Life and times of Kiran Rao
Actor, director and film producer Kiran Rao talks about working with Aamir Khan, her future projects
At the lawns of a water-front hotel in Fort Kochi, Kiran Rao relaxes, sipping coffee. Clad elegantly in a white top and orange skirt, the petite producer-director and wife of Aamir Khan, had earlier in the day visited Aspinwall, the main venue of the Kochi-Muziris Biennale. “I missed the inaugural edition two years ago, so decided to come this time,” she says.
Admitting she is an art buff, she tries to catch as many shows as she can. “Most of the galleries are in South Mumbai so it becomes a little difficult. But I try to check out as much as I can physically as well as online.”

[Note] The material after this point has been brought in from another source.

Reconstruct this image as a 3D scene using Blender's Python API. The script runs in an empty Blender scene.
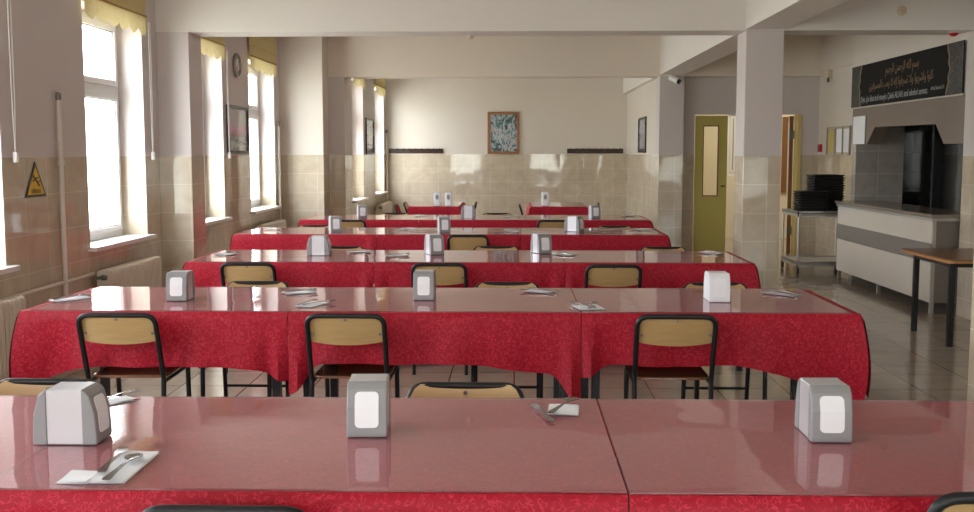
import bpy, bmesh, math, random
from mathutils import Vector, Matrix
random.seed(7)
PI = math.pi
COL = bpy.context.scene.collection
R = math.radians

# ------------------------------------------------------------------ materials
def mat(name):
    m = bpy.data.materials.new(name); m.use_nodes = True
    nt = m.node_tree; nt.nodes.clear()
    out = nt.nodes.new('ShaderNodeOutputMaterial')
    return m, nt, out
def N(nt, t, **kw):
    n = nt.nodes.new('ShaderNode' + t)
    for k, v in kw.items():
        if hasattr(n, k): setattr(n, k, v)
        else: n.inputs[k.replace('_', ' ')].default_value = v
    return n
def L(nt, a, b): nt.links.new(a, b)
def c4(c): return (c[0], c[1], c[2], 1)
def pbr(name, col, rough=.5, metal=0, spec=.5, var=0, vscale=6, bump=0, bscale=60, coat=0, emit=0, var_col=None, stretch=(1, 1, 1)):
    m, nt, out = mat(name)
    b = N(nt, 'BsdfPrincipled'); L(nt, b.outputs[0], out.inputs[0])
    b.inputs['Base Color'].default_value = c4(col); b.inputs['Roughness'].default_value = rough
    b.inputs['Metallic'].default_value = metal; b.inputs['Specular IOR Level'].default_value = spec
    b.inputs['Coat Weight'].default_value = coat; b.inputs['Coat Roughness'].default_value = .08
    if emit: b.inputs['Emission Color'].default_value = c4(col); b.inputs['Emission Strength'].default_value = emit
    tc = N(nt, 'TexCoord'); mp = N(nt, 'Mapping'); mp.inputs['Scale'].default_value = stretch
    L(nt, tc.outputs['Object'], mp.inputs[0])
    if var:
        nz = N(nt, 'TexNoise', Scale=vscale, Detail=4); L(nt, mp.outputs[0], nz.inputs['Vector'])
        mx = N(nt, 'Mix', data_type='RGBA'); L(nt, nz.outputs[0], mx.inputs[0])
        vc = var_col or tuple(x * (1 - var) for x in col)
        mx.inputs[6].default_value = c4(vc); mx.inputs[7].default_value = c4(tuple(min(1, x * (1 + var * .6)) for x in col))
        L(nt, mx.outputs[2], b.inputs['Base Color'])
    if bump:
        nz = N(nt, 'TexNoise', Scale=bscale, Detail=3); L(nt, mp.outputs[0], nz.inputs['Vector'])
        bp = N(nt, 'Bump', Strength=bump, Distance=.01); L(nt, nz.outputs[0], bp.inputs['Height']); L(nt, bp.outputs[0], b.inputs['Normal'])
    return m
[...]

Originally from Karnataka, Kiran is familiar with places bordering Kerala like Gudalur and Ooty and has done the customary backwater trip in Kumarakom but has never really explored God’s Own Country. “My exposure to Malayalam is only through watching Mollywood movies. Around five years ago, a friend introduced me to this wonderful filmmaker of the ’80s called Padmarajan,” she says.
Any progress on her idea of making a film on Gauhar Jaan, the nautch girl? “She was a highly accomplished artiste who was the first Indian singer whose voice was recorded on a disc. A woman of Armenian origin, she knew some 17 languages and was greatly respected. I am yet to come to grips with the subject that is so fascinating and figure out a way of narrating her story. I don’t want to do a typical biopic.” Who will she cast as Gauhar? “Casting would be tricky. She was not pretty in a conventional sense. She was stout but very striking,” she says.
Though thrilled with the success of Aamir Khan’s PK, she admits that she was worried when there were protests. “I agree that it is a subversive film. It brought up many issues to the forefront. And Raju (Hirani) instead of soft pedaling the issue went for the jugular. But if people disagree with a film, they should do so in a civilised way. Ironically, people who are affected by it are mostly people who had made religion a business. On the other hand, the sections that provide solace in the name of religion are not affected by it.” What is it like to have two creative individuals in the same house?
“One of the binding agents is that both of us are interested in the same things in cinema. That is why our company functions. After Azad was born, we only did Satyameva Jayate. I didn’t participate much because he was small, but now that he has grown up a little, we will start producing again. We have worked out a way in which there are certain projects of his in which I am only peripherally involved in and vice versa.” While leaving she asks where she can get a good traditional Kerala sadya. “I am a vegetarian you see, so I can’t relish the sea food.”